Friday, August 2, 1996


My Religion of Technology
by Hey Chet

After a long week at work, here are some of my thoughts on the pessimism that has permeated the market and the gleeful shorts who must be dreaming that the market will go to zero.

Surely, music meant to glorify God and King written by a musical genius such as Bach can walk through time and touch one's soul. It occurred to me that today more people are affected by this music in a day than heard it in every performance while it was directed by the composer several hundred years ago. It was performed then for the "select" few who could commission the piece. Today the technology that enriches our lives so much is as embarrassingly inexpensive as buying a Walkman.

In the dark ages, information was the property of the few, so much so that it was gilded as art. Monks spent their lives "illuminating" the Bible a page at a time, that is, until Gutenberg invented the press, and created a debatably useless product. The product was one that few could afford, or look at and understand -- the Bible in print.

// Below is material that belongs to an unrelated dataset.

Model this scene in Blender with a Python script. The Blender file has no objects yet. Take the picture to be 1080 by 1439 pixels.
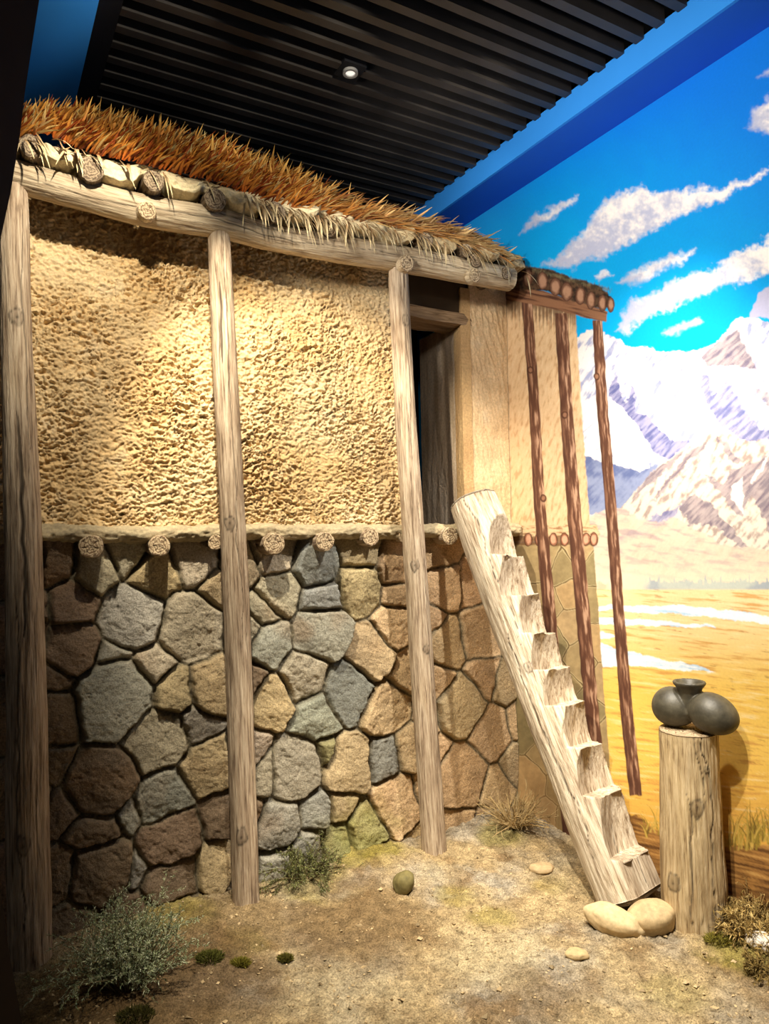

I will remember forever the day when Gorbachev announced a unilateral reduction in SS-20N nuclear missiles aimed at Europe. At the time I was certain that Stars Wars, the B-2 and NATO's resolve brought it to an end. After a decade's reflection, I believe it was "Star Wars" of a different kind; it was a communications satellite broadcasting CNN & MTV.

In these three seemingly random thoughts, there is a common theme, that new technology had unanticipated positive results. Clearly, not all of technology's side effects are beneficial, but most are. After all, if technology were, on balance, corrosive to the human spirit, we would successfully have banned it.

Yet instead of outlawing it, societies that embrace it are encouraged by economic and social expansion as they raise the standard of living of the entire world. In a way, a technological nation may be seen as a new Athens or Rome. As one of China's main exports will be motherboards that need American and Japanese processors, can we envision a kind of "Pax Pentium"? Will China be brought into the world of nations, not by politics, but rather by the demands of its need for technological tools? Is it possible that China's "Velvet Revolution" will happen on the Internet?

Almost thirty years ago, while standing in the dust, a few looked to the stars. With an opposed thumb, a dream, and all the awesome power you find in one of today's pocket calculators, they reached for and touched the moon. The world stood still, waited, cried, then applauded. As individuals, we may look to the stars of our future and see only the smoke of fear and uncertainty and have doubt about many things. But, what we should have no doubt about, is that we have the technology to shape our destiny.

With this in mind, my rhetorical question is, where are we to invest? Why not where we will live, in the future, and in the technologies that will bring us there?

Someday soon you will hear a short (a.k.a. flat earther) on CNBC say that this or that product has more memory, processing power or information sharing potential than people "need." If this makes you believe that you should defensively invest in companies' issues that scrape yellow metal out of the dirt, think what this short would have said about Gutenberg GMBH, then go listen to the beauty of Bach and await the future.